Given instruction: Copy each line below in which the string "scene" occurs.

***

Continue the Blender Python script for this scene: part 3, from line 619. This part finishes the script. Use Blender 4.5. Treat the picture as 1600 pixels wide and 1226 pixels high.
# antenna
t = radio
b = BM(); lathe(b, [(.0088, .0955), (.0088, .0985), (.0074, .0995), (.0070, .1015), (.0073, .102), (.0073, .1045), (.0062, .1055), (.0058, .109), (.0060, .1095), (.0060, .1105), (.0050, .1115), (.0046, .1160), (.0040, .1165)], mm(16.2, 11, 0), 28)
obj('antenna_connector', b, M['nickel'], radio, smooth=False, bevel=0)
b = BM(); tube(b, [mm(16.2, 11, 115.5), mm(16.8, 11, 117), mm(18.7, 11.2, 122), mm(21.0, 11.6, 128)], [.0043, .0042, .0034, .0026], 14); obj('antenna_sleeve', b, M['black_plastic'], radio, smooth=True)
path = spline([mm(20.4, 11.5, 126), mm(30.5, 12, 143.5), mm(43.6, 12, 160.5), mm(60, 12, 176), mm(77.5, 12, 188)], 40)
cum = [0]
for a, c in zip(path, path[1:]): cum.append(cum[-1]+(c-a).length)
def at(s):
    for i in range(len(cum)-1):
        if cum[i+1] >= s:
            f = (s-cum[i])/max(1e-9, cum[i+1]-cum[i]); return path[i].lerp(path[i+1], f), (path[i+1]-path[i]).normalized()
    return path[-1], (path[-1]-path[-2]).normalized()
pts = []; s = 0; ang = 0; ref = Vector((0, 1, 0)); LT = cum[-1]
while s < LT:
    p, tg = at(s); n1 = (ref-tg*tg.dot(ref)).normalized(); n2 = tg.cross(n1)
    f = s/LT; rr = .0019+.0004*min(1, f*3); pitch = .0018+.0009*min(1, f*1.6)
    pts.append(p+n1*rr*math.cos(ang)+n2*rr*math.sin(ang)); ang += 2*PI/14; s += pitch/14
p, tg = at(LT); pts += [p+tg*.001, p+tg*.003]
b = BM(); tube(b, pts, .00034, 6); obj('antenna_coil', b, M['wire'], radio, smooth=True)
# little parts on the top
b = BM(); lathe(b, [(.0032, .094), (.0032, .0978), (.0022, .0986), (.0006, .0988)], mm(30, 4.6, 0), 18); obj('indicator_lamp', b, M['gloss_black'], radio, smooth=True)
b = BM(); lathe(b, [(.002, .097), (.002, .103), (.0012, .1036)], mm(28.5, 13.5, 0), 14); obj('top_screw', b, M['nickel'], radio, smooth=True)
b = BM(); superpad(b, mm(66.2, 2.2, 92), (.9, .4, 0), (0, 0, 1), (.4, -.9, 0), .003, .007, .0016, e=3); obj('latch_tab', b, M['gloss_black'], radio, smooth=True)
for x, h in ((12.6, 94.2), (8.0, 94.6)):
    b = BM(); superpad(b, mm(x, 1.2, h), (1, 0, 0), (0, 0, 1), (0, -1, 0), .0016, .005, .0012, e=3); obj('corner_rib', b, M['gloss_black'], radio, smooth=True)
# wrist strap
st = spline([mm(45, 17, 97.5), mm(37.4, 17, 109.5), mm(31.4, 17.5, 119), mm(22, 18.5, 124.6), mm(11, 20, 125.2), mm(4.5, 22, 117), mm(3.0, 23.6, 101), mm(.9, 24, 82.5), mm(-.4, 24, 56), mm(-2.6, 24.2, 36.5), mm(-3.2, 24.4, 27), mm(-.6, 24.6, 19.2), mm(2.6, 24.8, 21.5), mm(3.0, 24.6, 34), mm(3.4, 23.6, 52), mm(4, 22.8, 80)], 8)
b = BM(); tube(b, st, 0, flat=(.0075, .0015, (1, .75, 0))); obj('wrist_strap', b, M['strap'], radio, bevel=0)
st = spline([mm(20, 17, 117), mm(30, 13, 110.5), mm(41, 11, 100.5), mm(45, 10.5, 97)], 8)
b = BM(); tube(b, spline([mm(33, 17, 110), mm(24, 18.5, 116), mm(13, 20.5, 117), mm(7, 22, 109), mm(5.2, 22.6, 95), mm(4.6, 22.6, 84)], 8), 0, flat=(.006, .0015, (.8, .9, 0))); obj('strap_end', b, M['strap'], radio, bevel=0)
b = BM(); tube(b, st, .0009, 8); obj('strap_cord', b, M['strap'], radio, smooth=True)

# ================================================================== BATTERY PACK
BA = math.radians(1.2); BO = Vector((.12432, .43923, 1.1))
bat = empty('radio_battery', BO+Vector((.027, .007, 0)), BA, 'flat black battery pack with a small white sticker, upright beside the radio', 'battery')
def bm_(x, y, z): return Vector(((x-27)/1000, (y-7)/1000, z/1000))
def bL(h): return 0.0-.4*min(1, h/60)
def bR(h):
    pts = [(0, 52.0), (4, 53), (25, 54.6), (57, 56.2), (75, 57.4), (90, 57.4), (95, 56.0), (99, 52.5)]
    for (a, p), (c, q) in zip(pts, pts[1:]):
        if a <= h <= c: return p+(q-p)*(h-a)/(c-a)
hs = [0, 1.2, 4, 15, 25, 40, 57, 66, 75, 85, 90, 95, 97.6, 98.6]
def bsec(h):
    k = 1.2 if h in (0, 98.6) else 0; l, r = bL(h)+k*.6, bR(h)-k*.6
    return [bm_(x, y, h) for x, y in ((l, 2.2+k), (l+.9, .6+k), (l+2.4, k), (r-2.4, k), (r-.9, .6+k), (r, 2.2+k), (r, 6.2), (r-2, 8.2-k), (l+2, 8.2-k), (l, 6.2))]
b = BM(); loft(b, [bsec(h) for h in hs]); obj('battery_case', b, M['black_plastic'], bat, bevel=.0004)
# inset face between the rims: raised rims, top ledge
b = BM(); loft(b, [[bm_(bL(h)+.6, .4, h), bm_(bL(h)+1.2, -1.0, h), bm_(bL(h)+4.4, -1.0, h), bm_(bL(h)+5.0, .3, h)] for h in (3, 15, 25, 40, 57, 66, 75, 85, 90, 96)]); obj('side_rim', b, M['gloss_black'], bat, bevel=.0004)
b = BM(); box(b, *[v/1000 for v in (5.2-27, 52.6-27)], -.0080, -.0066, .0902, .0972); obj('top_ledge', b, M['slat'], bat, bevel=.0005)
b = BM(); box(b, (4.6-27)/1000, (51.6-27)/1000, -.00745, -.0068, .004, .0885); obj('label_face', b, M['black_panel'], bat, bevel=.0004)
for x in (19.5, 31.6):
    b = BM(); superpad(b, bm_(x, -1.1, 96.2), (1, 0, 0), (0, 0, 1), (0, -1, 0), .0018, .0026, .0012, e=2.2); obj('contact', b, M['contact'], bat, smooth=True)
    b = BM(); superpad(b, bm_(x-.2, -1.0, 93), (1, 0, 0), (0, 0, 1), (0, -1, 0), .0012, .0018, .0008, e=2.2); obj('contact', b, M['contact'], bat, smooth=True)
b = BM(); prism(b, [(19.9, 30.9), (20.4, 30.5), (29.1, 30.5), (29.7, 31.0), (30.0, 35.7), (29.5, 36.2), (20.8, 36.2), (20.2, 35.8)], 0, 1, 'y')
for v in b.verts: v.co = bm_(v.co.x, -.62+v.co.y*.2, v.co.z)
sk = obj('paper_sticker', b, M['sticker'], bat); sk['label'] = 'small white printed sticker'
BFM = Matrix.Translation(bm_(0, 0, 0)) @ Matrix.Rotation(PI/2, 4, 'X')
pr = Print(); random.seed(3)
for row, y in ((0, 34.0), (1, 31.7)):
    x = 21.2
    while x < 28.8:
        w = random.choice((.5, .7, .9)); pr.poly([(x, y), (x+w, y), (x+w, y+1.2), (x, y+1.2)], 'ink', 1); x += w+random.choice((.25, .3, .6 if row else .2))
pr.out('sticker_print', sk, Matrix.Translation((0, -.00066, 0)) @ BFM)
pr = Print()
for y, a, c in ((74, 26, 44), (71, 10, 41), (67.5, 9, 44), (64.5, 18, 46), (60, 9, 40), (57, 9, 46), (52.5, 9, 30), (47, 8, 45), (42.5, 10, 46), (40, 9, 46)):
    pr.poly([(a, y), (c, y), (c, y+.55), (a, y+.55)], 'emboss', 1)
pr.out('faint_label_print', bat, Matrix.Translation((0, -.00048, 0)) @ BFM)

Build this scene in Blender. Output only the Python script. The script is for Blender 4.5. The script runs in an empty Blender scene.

***

Complete output:
Continue the Blender Python script for this scene: part 3, from line 619. This part finishes the script. Use Blender 4.5. Treat the picture as 1600 pixels wide and 1226 pixels high.
Build this scene in Blender. Output only the Python script. The script is for Blender 4.5. The script runs in an empty Blender scene.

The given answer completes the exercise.